Y ese es el problema que está en el centro del debate constitucional.
Porque ocurre que la mayor parte de las discrepancias constitucionales no son ni acerca de hechos, ni acerca del significado de las palabras que usamos, sino que son acerca de las cosas que estimamos mejor o más valiosas para la vida compartida. Se trata de una lucha de convicciones que se suspende cuando se alcanza un equilibrio entre todos los puntos en juego o cuando una de esas convicciones ofrece buenos argumentos a las demás. Y esta tarea les corresponde a todos los ciudadanos (puesto que en una democracia los ciudadanos se reconocen la misma capacidad de discernimiento) y no a los expertos (puesto que hay expertos en hechos o en palabras o en argumentaciones; pero no hay expertos a la hora de saber cómo debemos vivir).
Lo anterior no significa que los expertos deban enmudecer o que sean inútiles en el debate constitucional, sino que significa que lo razonable es que ellos intervengan aportando datos para la deliberación (diciendo por ejemplo que tal decisión puede producir tales efectos o la otra estos otros, y ya verán los ciudadanos si los asumen o no) y sobre todo interviniendo una vez que las preguntas fundamentales hayan sido respondidas por los ciudadanos o sus representantes (una vez que se diga que el aborto debe ser limitado los expertos podrán decir cómo podría quedar eso en la Constitución, mediante qué reglas y cómo esas reglas se relacionan con otras, etcétera).
Una vez que se comprende lo anterior, se advierte fácilmente el problema del diseño que hasta ahora se ha acordado.
Porque ese diseño dispone que primero los expertos redacten un anteproyecto y después el Consejo Constitucional delibere.

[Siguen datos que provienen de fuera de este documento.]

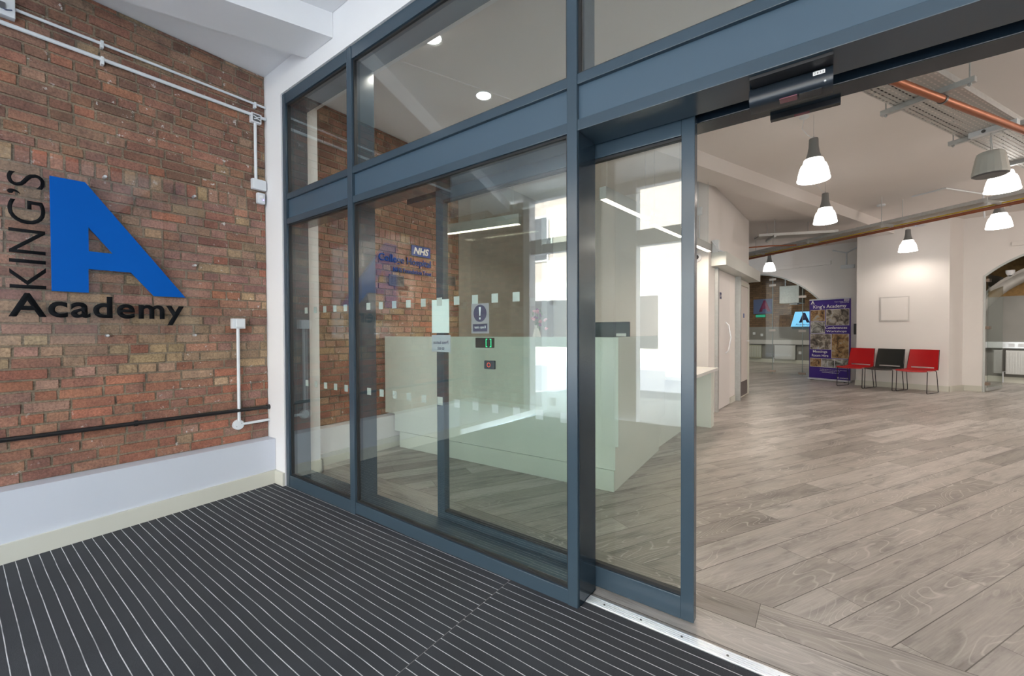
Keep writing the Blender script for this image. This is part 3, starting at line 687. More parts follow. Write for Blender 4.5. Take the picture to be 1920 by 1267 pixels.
# doors in the partition with steel portal
d2 = empty('door_2', (2.21,5.6,0)); struct(d2)
MB().box(.50, 1.24, -.012, 0, .01, 2.08, WA).build('door_leaf', mat('door_white', (.72,.70,.69), .4, var=.02), d2)
MB().tube([WA @ Vector((.95+.0, -.015, .85)), WA @ Vector((.97, -.055, .90)), WA @ Vector((.99, -.085, 1.1)), WA @ Vector((.97, -.055, 1.30)), WA @ Vector((.95, -.015, 1.35))], .011, 10).build('door_handle', ALU, d2, True)
MB().box(.58, .68, -.016, -.013, 1.70, 1.80, WA).build('door_sign', NAVY, d2)
text('sign_text', 'WC', TXTW, d2, WA @ Vector((.66,-.017,1.73)), WA.to_3x3() @ Vector((-1,0,0)), (0,0,1), .05, .035, ext=.001)
d3 = empty('door_3', (2.3,7.2,0)); struct(d3)
MB().box(1.88, 2.70, -.014, 0, .01, 2.02, WA).build('door_leaf', mat('door_cream', (.66,.62,.59), .4, var=.02), d3)
MB().box(1.90, 2.68, -.017, -.0141, .02, .28, WA).build('kick_plate', BRASS, d3)
MB().box(1.80, 1.875, -.03, 0, .0, 2.1, WA).box(2.705, 2.78, -.03, 0, .0, 2.1, WA).box(1.80, 2.78, -.03, 0, 2.03, 2.10, WA).build('door_frame', CREAM, d3)
MB().tube([WA @ Vector((2.60,-.015,1.02)), WA @ Vector((2.60,-.06,1.02)), WA @ Vector((2.50,-.06,1.02))], .009, 8).build('door_handle', ALU, d3, True)
MB().box(2.30, 2.38, -.017, -.0141, 1.45, 1.53, WA).build('door_sign', NHSB, d3)
po = empty('steel_portal', (2.3,6,0), 'pale steel posts and boxed lintel around the partition doorway', 'door portal')
MB().box(.13, 2.85, -.20, -.001, 2.145, 2.335, WA, bev=.002).build('lintel_box', mat('painted_steel', (.60,.62,.59), .35, .2, var=.04), po)
MB().box(.34, .41, -.045, -.001, 0, 2.144, WA).build('post', STEEL, po)
MB().box(1.69, 1.75, -.085, -.001, 0, 2.144, WA).build('post', STEEL, po)
cb = empty('control_box', (2.2,5.1,2.34), 'small white control box on top of the steel lintel', 'control box')
MB().box(.15, .27, -.09, -.01, 2.336, 2.52, WA, bev=.004).build('box', PVC, cb)
MB().box(.17, .25, -.094, -.09, 2.36, 2.50, WA).build('label_plate', TXTW, cb)
MB().tube([WA @ Vector((.1,-.02,2.5)), WA @ Vector((.13,-.1,2.36)), WA @ Vector((.15,-.16,2.336))], .011, 8).build('conduit', PVC, cb, True)
cc = empty('dome_camera', (2.05,4.8,2.28), 'round white and black dome camera on the wall left of the steel lintel', 'camera')
CM = Matrix.Translation((2.03,4.815,2.26)) @ Matrix.Rotation(R(90),4,'X')
MB().lathe([(0,.05),(.045,.045),(.06,.03),(.062,0)], seg=24, M=CM).build('base', PVC, cc, True)
MB().ball((2.03,4.76,2.26), .036).build('dome', BLACK, cc, True)
wb = empty('wall_box', (2.05,4.8,2.95), 'small white box with drop conduits high on the back wall', 'electrical box')
MB().box(1.99, 2.1, 4.775, 4.815, 2.86, 2.97, bev=.004).build('box', PVC, wb)
MB().tube([(2.03,4.795,2.86),(2.03,4.795,2.35)], .009, 8).tube([(2.065,4.795,2.86),(2.065,4.795,2.36)], .007, 8).tube([(2.045,4.795,2.97),(2.045,4.795,3.343)], .006, 8).build('conduit', PVC, wb, True)

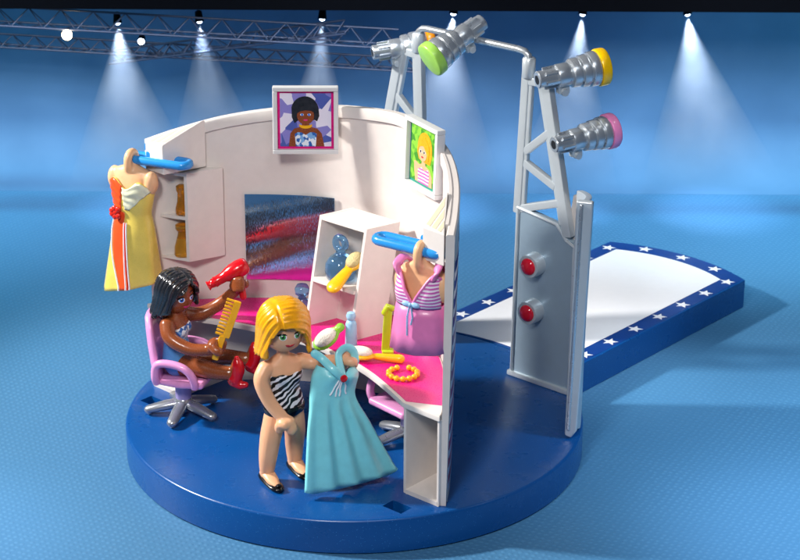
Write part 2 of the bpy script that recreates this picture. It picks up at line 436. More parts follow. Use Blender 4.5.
# corner shelves with slotted tops at both ends
def corner(A, B, Cc, za, zb, zc, bot, mir):
    pts = [A, B, Cc]
    if mir: pts = [refl(*q) for q in pts]
    bm = bmesh.new(); prism(bm, pts, bot, [za, zb, zc]); mk('corner_bracket', bm, 'white', dw, bevel=.05)
    a, b, c = [V((q[0], q[1], z)) for q, z in zip(pts, (za, zb, zc))]
    nrm = (b - a).cross(c - a).normalized()
    if nrm.z < 0: nrm = -nrm
    bm = bmesh.new()
    for t0, t1 in ((.08, .27), (.36, .55), (.64, .80)):
        q = lambda f, u: b.lerp(c, f).lerp(a, u)
        p = [q(.09, t0), q(.9 - .12 * t0, t0), q(.9 - .16 * t1, t1), q(.09, t1)]
        v1 = [bm.verts.new(q + nrm * .008) for q in p]; v2 = [bm.verts.new(q - nrm * .05) for q in p]
        bm.faces.new(v1); bm.faces.new(v2[::-1])
        for k in range(4): bm.faces.new((v1[k], v1[(k + 1) % 4], v2[(k + 1) % 4], v2[k]))
    mk('slot', bm, 'cream', dw)
def rr(p): return refl(*p)
# right one given in world, left one by reflection
RA, RBp, RC = (3.08, -7.42), (2.38, -6.78), (3.24, -5.2)
corner(RA, RBp, RC, 9.82, 9.85, 10.55, 8.7, False)
corner(RA, RBp, RC, 9.82, 9.85, 10.55, 8.7, True)
# counter
front = [(3.0, -7.62), (1.79, -6.5)] + [tuple(q)[:2] for q in catmull([(1.79, -6.5, 0), (1.05, -4.95, 0), (.2, -3.5, 0), (-1.35, -1.62, 0)], 5)[1:-1]]
front = front + [(-1.35, -1.62)] + [refl(*q) for q in front[::-1]]
wallpts = [(p.x, p.y) for p in inner][2:-2][::-1]
bm = bmesh.new(); prism(bm, front + wallpts, 3.22, 3.43); mk('counter', bm, 'white', dw, bevel=.04)
def inset(pts, c, k): return [(c[0] + (p[0] - c[0]) * k, c[1] + (p[1] - c[1]) * k) for p in pts]
fi = []
for i, q in enumerate(front):
    t = V((front[min(i + 1, len(front) - 1)][0] - front[max(i - 1, 0)][0], front[min(i + 1, len(front) - 1)][1] - front[max(i - 1, 0)][1], 0)).normalized()
    nn = V((t.y, -t.x, 0));
    if nn.dot(D) < 0: nn = -nn
    fi.append((q[0] + nn.x * .13, q[1] + nn.y * .13))
wi = [(p.x - outn(i).x * .06, p.y - outn(i).y * .06) for i, p in enumerate(inner)][4:-4][::-1]
bm = bmesh.new(); prism(bm, fi[1:-1] + wi, 3.431, 3.445); mk('counter_sheet', bm, 'pinktop', dw)
# cabinets below the counter ends
def under(mir):
    f = (lambda q: refl(*q)) if mir else (lambda q: q)
    a, b = f((1.80, -6.46)), f((3.3, -4.75)); c = f((3.0, -7.5)); e = f((3.3, -5.9))
    t = (V((b[0] - a[0], b[1] - a[1], 0))).normalized(); s = V((c[0] - a[0], c[1] - a[1], 0)).normalized() * .11
    bm = bmesh.new()
    prism(bm, [a, b, (b[0] + s.x, b[1] + s.y), (a[0] + s.x, a[1] + s.y)], 0, 3.222); mk('cabinet_side', bm, 'white', dw, bevel=.03)
    bm = bmesh.new(); prism(bm, [(a[0] + s.x, a[1] + s.y), c, e, b], 0.002, .16); mk('cabinet_floor', bm, 'white', dw)
    bm = bmesh.new(); prism(bm, [(a[0] + s.x * 13.5, a[1] + s.y * 13.5), c, (c[0] + t.x * .5, c[1] + t.y * .5), (a[0] + s.x * 13.5 + t.x * .5, a[1] + s.y * 13.5 + t.y * .5)], .0, 3.222); mk('cabinet_stile', bm, 'white', dw, bevel=.03)
under(False); under(True)
# wall cabinet on the left arm
O, U, Vv, W = (-6.19, 1.95, 5.2), (-1.48, .60, 0), (1.26, .74, 0), (0, 0, 3.46)
bm = bmesh.new()
hexa(bm, O, U, Vv, W, (0, .075), (0, 1), (0, 1))
hexa(bm, O, U, Vv, W, (.93, 1), (0, 1), (0, 1))
hexa(bm, O, U, Vv, W, (.07, .935), (.002, 1), (.965, .998))
hexa(bm, O, U, Vv, W, (.07, .935), (.002, 1), (.002, .035))
mk('wall_cabinet', bm, 'white', dw)
bm = bmesh.new(); hexa(bm, O, U, Vv, W, (.07, .935), (.80, .95), (.03, .97)); mk('cabinet_back', bm, 'cream', dw)  # cream tint paints in yellow light bounced off the gown
bm = bmesh.new(); hexa(bm, O, U, Vv, W, (.072, .932), (.02, .81), (.47, .505)); mk('cabinet_shelf', bm, 'white', dw)
# leaning shelf tower on the counter
O, U, Vv, W = (-.1, -1.39, 3.43), (-1.74, 1.5, 0), (1.19, .84, 0), (.57, .69, 4.07)
bm = bmesh.new()
hexa(bm, O, U, Vv, W, (0, .05), (0, 1), (0, 1))
hexa(bm, O, U, Vv, W, (.95, 1), (0, 1), (0, 1))
hexa(bm, O, U, Vv, W, (.045, .955), (.003, 1), (.965, .998))
hexa(bm, O, U, Vv, W, (.045, .955), (.9, .998), (0, .97))
mk('shelf_tower', bm, 'white', dw)
bm = bmesh.new(); hexa(bm, O, U, Vv, W, (.048, .952), (-.06, .91), (.42, .452)); mk('tower_shelf', bm, 'white', dw)
# mirror on the back wall
bm = bmesh.new(); rows = []
def on_wall(x):     # inner wall point with given x on the back arm
    best = min(range(nin // 2, nin), key=lambda i: abs(inner[i].x - x)); return best
idx = [i for i in range(nin // 2, nin) if -4.3 < inner[i].x < -.75]
for i in idx:
    p, o = inner[i], outn(i)
    rows.append([p - o * .05 + V((0, 0, 4.2)), p - o * .05 + V((0, 0, 7.6)), p - o * .01 + V((0, 0, 7.6)), p - o * .01 + V((0, 0, 4.2))])
rings_to(bm, rows); mk('mirror', bm, 'mirror', dw, smooth=30)

# ---------------- blue clothes rails
def rail(att, end, label, z):
    t = thing('clothes_rail', label, 'clothes rail', (att[0], att[1], z), 0, 'blue clothes rails')
    a, b = V((att[0], att[1], z)), V((end[0], end[1], z)); d = (b - a).normalized(); s = V((-d.y, d.x, 0))
    L = (b - a).length; w = .26
    pts = []
    for k in range(9): g = -pi / 2 + pi * k / 8; pts.append(b + d * (w * math.cos(g) - w) + s * w * math.sin(g))
    for k in range(9): g = pi / 2 + pi * k / 8; pts.append(a + d * (w * math.cos(g) + w) + s * w * math.sin(g))
    bm = bmesh.new(); tube(bm, pts, .15, 12, closed=True, up=(0, 0, 1), flat=1.1); mk('rail_loop', bm, 'blue', t)
    return t, a, d, s
t, a, d, s = rail((-6.05, 1.55), (-8.35, 2.5), 'blue loop clothes rail holding the yellow gown at the cabinet', 9.15)
bm = bmesh.new(); box(bm, (-7.28, 2.42, 9.55), (.9, .42, .3), ux=d, uy=s); box(bm, (-7.28, 2.3, 9.2), (.7, .5, .5), ux=d, uy=s); mk('clip', bm, 'blue', t, bevel=.07)
t, a, d, s = rail((3.12, -7.0), (.9, -5.5), 'blue loop clothes rail holding the pink top at the right wall end', 9.0)
bm = bmesh.new(); box(bm, (2.62, -6.72, 9.2), (.62, .26, .62), ux=d, uy=s); box(bm, (2.75, -6.75, 8.95), (.4, .4, .3), ux=d, uy=s); mk('clip', bm, 'blue', t, bevel=.07)

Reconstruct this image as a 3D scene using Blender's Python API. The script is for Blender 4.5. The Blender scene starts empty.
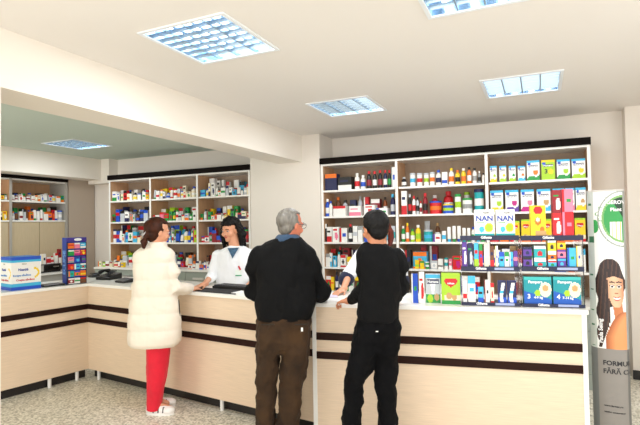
import bpy, bmesh, math, random
from mathutils import Vector, Matrix, noise
SC = bpy.context.scene
COL = SC.collection
V = Vector
random.seed(7)
# ------------------------------------------------------------------ camera
YAW, PITCH, ROLL, FPX, CH = -0.429, 0.026, -0.017, 480.0, 1.6
cy, sy, cp, sp = math.cos(YAW), math.sin(YAW), math.cos(PITCH), math.sin(PITCH)
fwd = V((sy*cp, cy*cp, sp)); right = V((cy, -sy, 0)); up = right.cross(fwd)
cr, sr = math.cos(ROLL), math.sin(ROLL)
r2 = right*cr + up*sr; u2 = up*cr - right*sr
cam_d = bpy.data.cameras.new('camera'); cam = bpy.data.objects.new('camera', cam_d); COL.objects.link(cam)
m = Matrix((r2, u2, -fwd)).transposed().to_4x4(); m.translation = (0, 0, CH)
cam.matrix_world = m
cam_d.sensor_width = 36; cam_d.lens = 36*FPX/640; cam_d.clip_start = 0.05
SC.camera = cam
FH = V((sy, cy, 0)); RH = V((cy, -sy, 0))          # horizontal view direction and its right hand side
EYE = V((0, 0, CH))
def ray(px, py):
    return (r2*((px-320)/FPX) + u2*(-(py-212.5)/FPX) + fwd).normalized()
def hit(px, py, p0, n):
    d = ray(px, py); t = (p0-EYE).dot(n)/d.dot(n); return EYE + d*t
class Frame:
    """upright surface: origin o, direction u along it, n away from the viewer"""
    def __init__(s, o, u):
        s.o = V((o[0], o[1], 0)); s.u = V((u[0], u[1], 0)).normalized(); s.n = V((-s.u.y, s.u.x, 0))
        s.ang = math.atan2(s.u.y, s.u.x)
    def pt(s, a, t, z): return s.o + s.u*a + s.n*t + V((0, 0, z))
    def h(s, px, py, t=0):
        p = hit(px, py, s.o+s.n*t, s.n); return (p-s.o).dot(s.u), p.z
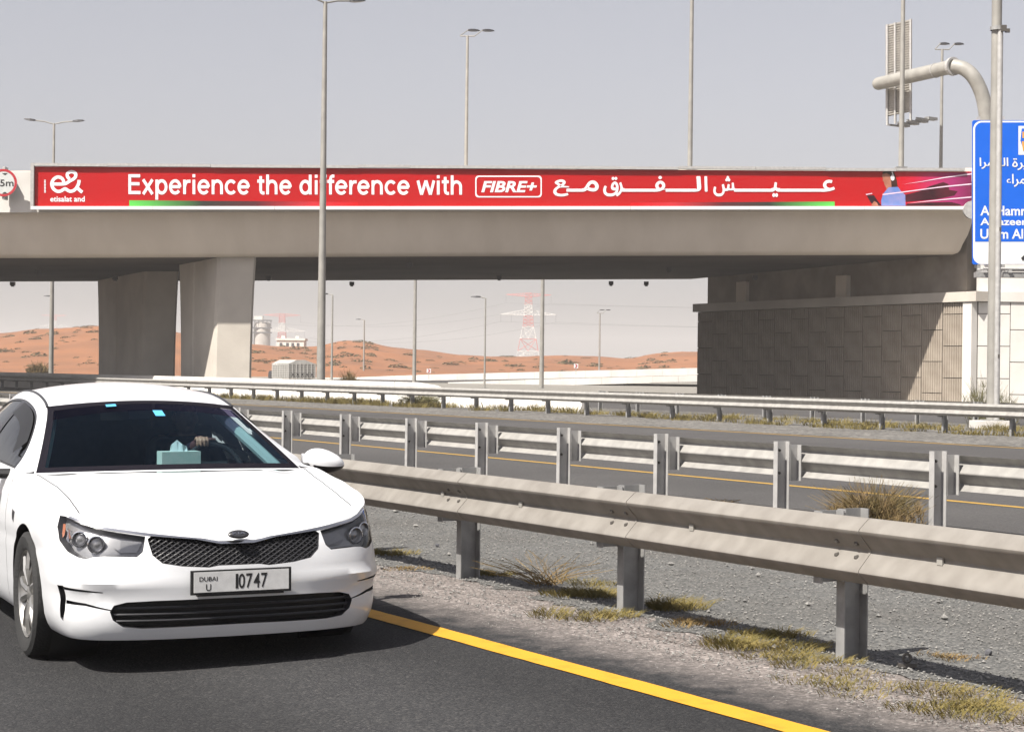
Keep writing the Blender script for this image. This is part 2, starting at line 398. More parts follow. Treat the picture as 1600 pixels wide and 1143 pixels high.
# ---------------------------------------------------------------- overpass
YB, WD = 86.0, 23.5
def up_skew(p, d): return Vector((p.x - .577 * d, p.y + d, p.z))
lin = lambda a, b: (lambda px: a + (b - a) * px / 1500.0)
TOP, SLAB, BOT = lin(267, 262.5), lin(333, 328.5), lin(402, 397)
def section(px):
    P = at(px, 400, YB); zt, zs, zb = at(px, TOP(px), YB).z, at(px, SLAB(px), YB).z, at(px, BOT(px), YB + 1.5).z
    x = P.x; W = WD
    half = [(.0, zs), (.38, zs), (.46, zs - .10), (.52, zs - .30), (.85, (zs + zb) / 2 - .1), (1.18, zb + .42), (1.30, zb + .2), (1.45, zb + .07), (1.75, zb)]
    pr = [(d, z) for d, z in half] + [(W - d, z) for d, z in reversed(half)]
    pr += [(W, zt), (W - .35, zt), (W - .42, zt - .9), (.42, zt - .9), (.35, zt), (0, zt)]
    return [Vector((x - .524 * d, YB + d, z - .016 * d)) for d, z in pr]
bridge = thing('overpass', 'pale concrete road overpass spanning the highway behind the red banner', 'bridge', at(600, 575, YB))
bridge.location.z = 0
pxs = [-800, -400, 0, 250, 500, 750, 1000, 1250, 1534]
rings = [section(p) for p in pxs]; k = len(rings[0]); mb = MB()
for r in rings: mb.v += [tuple(v) for v in r]
for i in range(len(rings) - 1):
    for j in range(k):
        a, b = i * k + j, i * k + (j + 1) % k; mb.f.append((a, b, b + k, a + k))
mb.f.append(tuple(range(k))); mb.f.append(tuple((len(rings) - 1) * k + j for j in reversed(range(k))))
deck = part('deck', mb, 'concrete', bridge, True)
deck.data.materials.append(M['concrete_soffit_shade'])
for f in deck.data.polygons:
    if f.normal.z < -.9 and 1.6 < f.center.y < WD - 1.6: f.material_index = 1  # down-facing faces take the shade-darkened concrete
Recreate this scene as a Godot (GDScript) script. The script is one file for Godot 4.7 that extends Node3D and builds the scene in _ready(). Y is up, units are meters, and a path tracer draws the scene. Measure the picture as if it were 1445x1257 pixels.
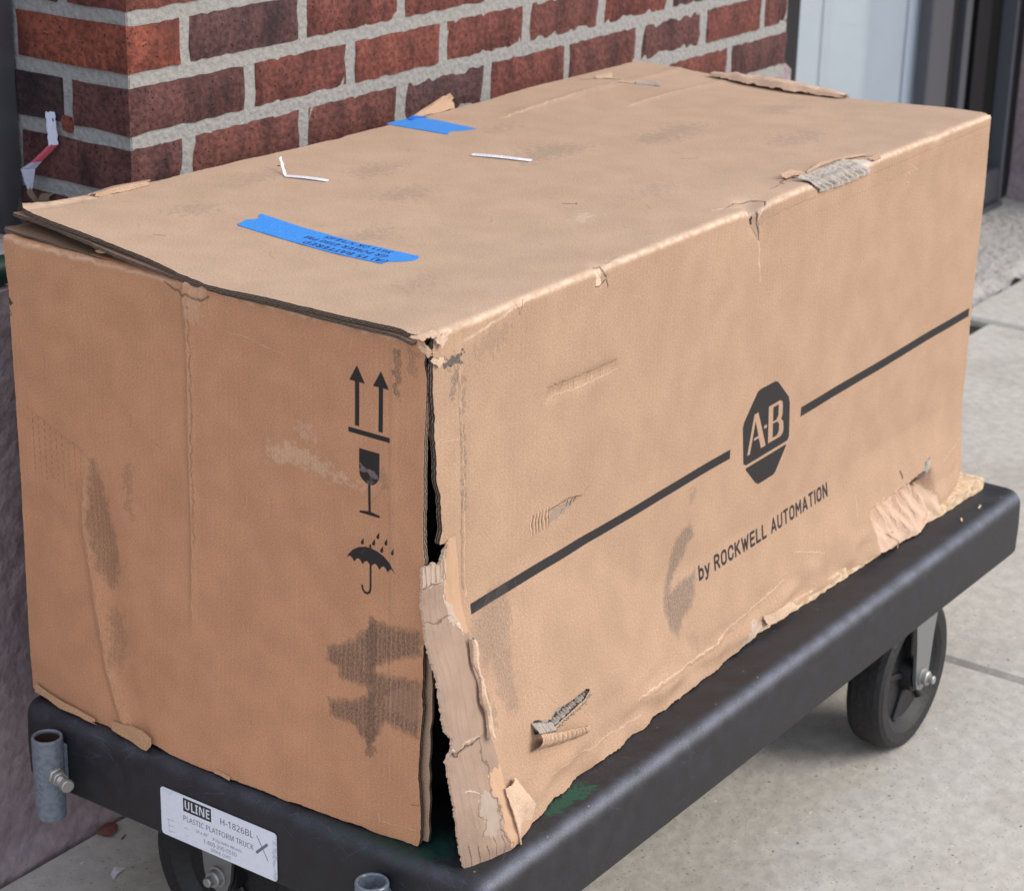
extends Node3D
# A battered cardboard carton strapped on nothing but its own weight, on a black platform truck beside a brick pier.
# Axes: x along the carton's long side, y up (0 = truck deck), z towards the street. Metres.

const BOX_L := 1.170
const BOX_W := 0.5245
const BOX_H := 0.507
const FOLD := 0.007
const GROUND := -0.28
const WALL_Z := -0.6144
const PIER_X0 := 0.2675
const PIER_X1 := 1.770

var M := {}
var noise_a := FastNoiseLite.new()
var noise_b := FastNoiseLite.new()
var rng := RandomNumberGenerator.new()
var counts := {}


func _ready() -> void:
	rng.seed = 7
	noise_a.seed = 11
	noise_a.frequency = 1.0
	noise_a.fractal_octaves = 3
	noise_b.seed = 23
	noise_b.frequency = 1.0
	noise_b.fractal_octaves = 1
	build_camera_and_light()
	build_materials()
	build_ground()
	build_brick_pier()
	build_left_bay()
	build_entrance()
	build_truck()
	build_board()
	build_box()
	build_small_things()


# ------------------------------------------------------------------ camera, sky, sun
func build_camera_and_light() -> void:
	var cam := Camera3D.new()
	cam.name = "camera"
	cam.fov = 23.0
	cam.near = 0.05
	cam.far = 300.0
	cam.transform = Transform3D(Basis(Vector3(0.579211, 0.021826, 0.814885), Vector3(0.277746, 0.934545, -0.222449), Vector3(-0.766402, 0.355175, 0.535237)), Vector3(-1.41766, 1.08360, 1.07957))
	var lens := CameraAttributesPhysical.new()
	lens.frustum_focal_length = 58.98
	lens.frustum_focus_distance = 2.05
	lens.exposure_aperture = 10.0
	cam.attributes = lens
	add_child(cam)
	cam.current = true

	var env := Environment.new()
	env.background_mode = Environment.BG_SKY
	var sky := Sky.new()
	var sm := ProceduralSkyMaterial.new()
	sm.sky_top_color = Color(0.83, 0.86, 0.92)
	sm.sky_horizon_color = Color(0.86, 0.88, 0.92)
	sm.ground_horizon_color = Color(0.50, 0.49, 0.48)
	sm.ground_bottom_color = Color(0.42, 0.41, 0.40)
	sm.sky_curve = 0.2
	sm.sun_angle_max = 1.0
	sky.sky_material = sm
	env.sky = sky
	env.background_energy_multiplier = 0.70
	env.tonemap_mode = Environment.TONE_MAPPER_LINEAR
	env.tonemap_exposure = 2.45
	env.sdfgi_enabled = true
	env.ssao_enabled = true
	env.ssil_enabled = true
	var we := WorldEnvironment.new()
	we.name = "world_environment"
	we.environment = env
	add_child(we)

	var sun := DirectionalLight3D.new()
	sun.name = "sun"
	sun.light_energy = 0.42
	sun.light_color = Color(1.0, 0.975, 0.94)
	sun.light_angular_distance = 38.0
	sun.shadow_enabled = true
	add_child(sun)
	sun.look_at_from_position(Vector3(0.42, 0.54, 0.85) * 10.0, Vector3.ZERO)


# ------------------------------------------------------------------ small helpers
func numbered(called: String, parent: Node) -> String:
	var key := str(parent.get_instance_id()) + called
	var n: int = counts.get(key, 0)
	counts[key] = n + 1
	return called if n == 0 else "%s_%03d" % [called, n]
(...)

Esto se parece a lo que se hizo para la Constitución del 80 en que la Junta de Gobierno nombró una comisión experta (la Comisión Ortúzar), luego se pidió el análisis del Consejo de Estado (presidido por Alessandri) y finalmente la Junta decidió lo que se sometería a un plebiscito (por supuesto amañado). Como se ve, el papel de los expertos es el mismo en el 80 que ahora, solo que el Consejo Constitucional es democrático. Pero en ambos casos y sobre bases más bien escuetas (la Comisión Ortúzar también tuvo bordes) los expertos tienen la primacía.
Bien mirado, el diseño no es del todo correcto porque en él se invierten los papeles que corresponden a los expertos y los ciudadanos. A los ciudadanos nos corresponde decidir cómo queremos vivir, a los expertos (en tanto expertos) cómo deben ser las reglas para realizar esa fisonomía que mediante la deliberación democrática se decidió. Primero los fines, luego los medios.
Así las cosas, va una propuesta: es mejor disponer que los expertos participen luego de la deliberación democrática y una vez que los ciudadanos, mediante sus representantes, hayan decidido los rasgos generales de la vida compartida. Así las cosas habría tres fases: la primera a cargo del Consejo Constitucional de donde surgiría un anteproyecto en borrador, reflejo de la deliberación democrática; luego participarían los expertos componiendo el texto de acuerdo a esas decisiones. Y el resultado se sometería a plebiscito.
¿Acaso eso no es más consistente con el ideal democrático? ¿O están tan mal los tiempos, tan desorientados, tan temerosos y tan descaminados, que ese ideal ya no importa?